(begin)

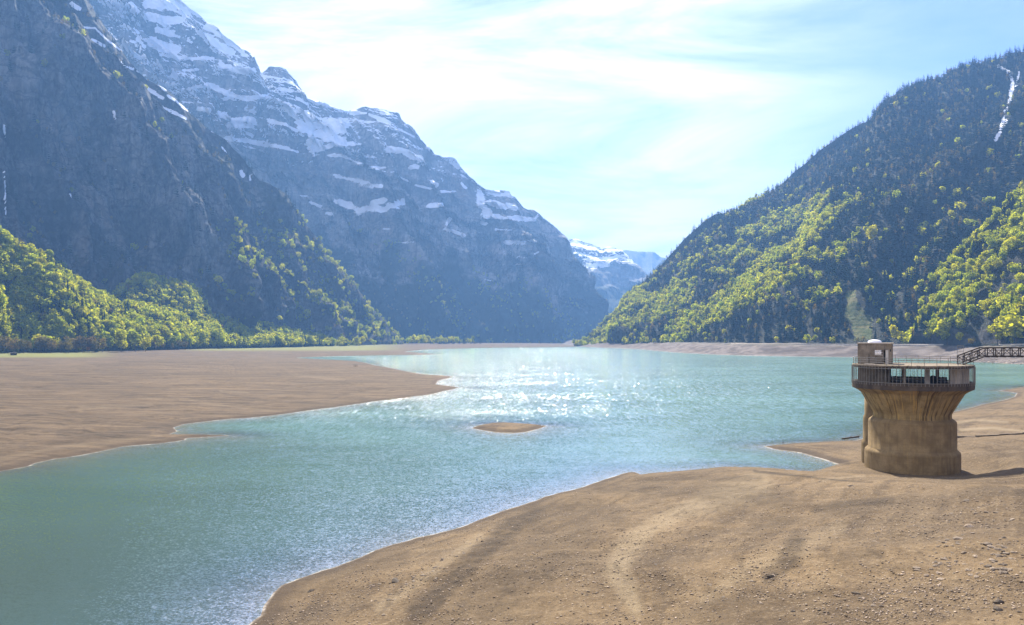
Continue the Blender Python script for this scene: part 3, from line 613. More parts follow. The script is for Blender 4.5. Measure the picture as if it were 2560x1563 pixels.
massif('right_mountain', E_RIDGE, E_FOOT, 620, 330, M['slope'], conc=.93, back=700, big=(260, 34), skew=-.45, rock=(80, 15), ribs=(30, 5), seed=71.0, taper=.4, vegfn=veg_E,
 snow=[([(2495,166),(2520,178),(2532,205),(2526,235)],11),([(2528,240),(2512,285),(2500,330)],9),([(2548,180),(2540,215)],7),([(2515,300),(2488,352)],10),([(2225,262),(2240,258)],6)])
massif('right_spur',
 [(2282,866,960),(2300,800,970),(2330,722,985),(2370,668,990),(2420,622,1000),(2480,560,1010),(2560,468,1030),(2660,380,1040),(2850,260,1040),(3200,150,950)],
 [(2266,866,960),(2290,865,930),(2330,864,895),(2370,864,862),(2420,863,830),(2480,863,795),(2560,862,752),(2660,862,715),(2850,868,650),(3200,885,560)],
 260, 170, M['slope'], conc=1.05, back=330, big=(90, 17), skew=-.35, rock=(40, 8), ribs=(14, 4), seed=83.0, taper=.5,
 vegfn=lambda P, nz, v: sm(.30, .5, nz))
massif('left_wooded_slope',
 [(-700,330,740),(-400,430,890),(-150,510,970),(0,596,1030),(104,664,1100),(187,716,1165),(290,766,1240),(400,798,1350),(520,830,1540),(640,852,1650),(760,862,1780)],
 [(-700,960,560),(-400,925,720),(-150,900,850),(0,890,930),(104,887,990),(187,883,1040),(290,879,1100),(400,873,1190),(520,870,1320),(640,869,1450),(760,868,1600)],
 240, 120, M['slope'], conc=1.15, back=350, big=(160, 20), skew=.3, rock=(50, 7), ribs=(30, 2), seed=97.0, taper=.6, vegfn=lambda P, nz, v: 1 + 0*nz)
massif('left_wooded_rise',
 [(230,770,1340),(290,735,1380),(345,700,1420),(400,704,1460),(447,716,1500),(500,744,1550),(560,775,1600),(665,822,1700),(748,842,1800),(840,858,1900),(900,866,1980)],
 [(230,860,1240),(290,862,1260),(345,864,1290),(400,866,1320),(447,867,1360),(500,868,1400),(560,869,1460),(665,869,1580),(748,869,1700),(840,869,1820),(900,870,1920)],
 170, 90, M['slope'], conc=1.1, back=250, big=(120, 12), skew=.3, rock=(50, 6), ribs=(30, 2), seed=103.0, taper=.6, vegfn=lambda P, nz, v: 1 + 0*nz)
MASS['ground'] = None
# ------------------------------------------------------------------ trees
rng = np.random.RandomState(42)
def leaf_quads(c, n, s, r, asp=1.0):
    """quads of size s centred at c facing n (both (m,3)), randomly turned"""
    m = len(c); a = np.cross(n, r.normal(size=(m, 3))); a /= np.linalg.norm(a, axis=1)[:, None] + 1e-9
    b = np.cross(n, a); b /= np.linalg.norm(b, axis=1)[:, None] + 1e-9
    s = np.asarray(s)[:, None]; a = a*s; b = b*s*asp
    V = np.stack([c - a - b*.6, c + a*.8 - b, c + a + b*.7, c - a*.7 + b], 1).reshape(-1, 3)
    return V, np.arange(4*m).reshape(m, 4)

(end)

▶ **What is needed**:
In the copy, include no pictures; restate the listing above exactly.

▶ **Exercise output**:
Continue the Blender Python script for this scene: part 3, from line 613. More parts follow. The script is for Blender 4.5. Measure the picture as if it were 2560x1563 pixels.
massif('right_mountain', E_RIDGE, E_FOOT, 620, 330, M['slope'], conc=.93, back=700, big=(260, 34), skew=-.45, rock=(80, 15), ribs=(30, 5), seed=71.0, taper=.4, vegfn=veg_E,
 snow=[([(2495,166),(2520,178),(2532,205),(2526,235)],11),([(2528,240),(2512,285),(2500,330)],9),([(2548,180),(2540,215)],7),([(2515,300),(2488,352)],10),([(2225,262),(2240,258)],6)])
massif('right_spur',
 [(2282,866,960),(2300,800,970),(2330,722,985),(2370,668,990),(2420,622,1000),(2480,560,1010),(2560,468,1030),(2660,380,1040),(2850,260,1040),(3200,150,950)],
 [(2266,866,960),(2290,865,930),(2330,864,895),(2370,864,862),(2420,863,830),(2480,863,795),(2560,862,752),(2660,862,715),(2850,868,650),(3200,885,560)],
 260, 170, M['slope'], conc=1.05, back=330, big=(90, 17), skew=-.35, rock=(40, 8), ribs=(14, 4), seed=83.0, taper=.5,
 vegfn=lambda P, nz, v: sm(.30, .5, nz))
massif('left_wooded_slope',
 [(-700,330,740),(-400,430,890),(-150,510,970),(0,596,1030),(104,664,1100),(187,716,1165),(290,766,1240),(400,798,1350),(520,830,1540),(640,852,1650),(760,862,1780)],
 [(-700,960,560),(-400,925,720),(-150,900,850),(0,890,930),(104,887,990),(187,883,1040),(290,879,1100),(400,873,1190),(520,870,1320),(640,869,1450),(760,868,1600)],
 240, 120, M['slope'], conc=1.15, back=350, big=(160, 20), skew=.3, rock=(50, 7), ribs=(30, 2), seed=97.0, taper=.6, vegfn=lambda P, nz, v: 1 + 0*nz)
massif('left_wooded_rise',
 [(230,770,1340),(290,735,1380),(345,700,1420),(400,704,1460),(447,716,1500),(500,744,1550),(560,775,1600),(665,822,1700),(748,842,1800),(840,858,1900),(900,866,1980)],
 [(230,860,1240),(290,862,1260),(345,864,1290),(400,866,1320),(447,867,1360),(500,868,1400),(560,869,1460),(665,869,1580),(748,869,1700),(840,869,1820),(900,870,1920)],
 170, 90, M['slope'], conc=1.1, back=250, big=(120, 12), skew=.3, rock=(50, 6), ribs=(30, 2), seed=103.0, taper=.6, vegfn=lambda P, nz, v: 1 + 0*nz)
MASS['ground'] = None
# ------------------------------------------------------------------ trees
rng = np.random.RandomState(42)
def leaf_quads(c, n, s, r, asp=1.0):
    """quads of size s centred at c facing n (both (m,3)), randomly turned"""
    m = len(c); a = np.cross(n, r.normal(size=(m, 3))); a /= np.linalg.norm(a, axis=1)[:, None] + 1e-9
    b = np.cross(n, a); b /= np.linalg.norm(b, axis=1)[:, None] + 1e-9
    s = np.asarray(s)[:, None]; a = a*s; b = b*s*asp
    V = np.stack([c - a - b*.6, c + a*.8 - b, c + a + b*.7, c - a*.7 + b], 1).reshape(-1, 3)
    return V, np.arange(4*m).reshape(m, 4)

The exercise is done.